I'm interested in drawing molecular connectivity graphs in TikZ. Using \node and child without any positions I am able to draw a tree diagram which is semi-useful as I can easily illustrate the hierarchical relationships of the implied z-matrix.
Here's an example for ethanol (CH3CH2OH) that I've been using in my dabblings.
\node[carbon] (C1) {C}
child {node [hydrogen] (H1) {H}}
child {node [hydrogen] (H2) {H}}
child {node [hydrogen] (H3) {H}}
child {node [carbon] (C2) {C}
child {node [hydrogen] (H4) {H}}
child {node [hydrogen] (H5) {H}}
child {node [oxygen] (O1) {O} child {node [hydrogen] (H6) {H}}}};
\draw [dashed] (H6) -- (H4);
A program like Graphviz, however, can take a similar graph and arrange the nodes automagically in a number of ways.
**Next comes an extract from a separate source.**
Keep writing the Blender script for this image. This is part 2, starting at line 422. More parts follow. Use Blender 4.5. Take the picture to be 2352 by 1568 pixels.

The neato package in Graphviz can for instance arrange the nodes in a relaxed ball-and-spring fashion that is rather fitting for molecules. I've been looking through the TikZ documentation and have found mindmaps, petri nets, finite state automata, digraphs etc., however I have not seen any invocation of automatic layouts. Can it be done in TikZ?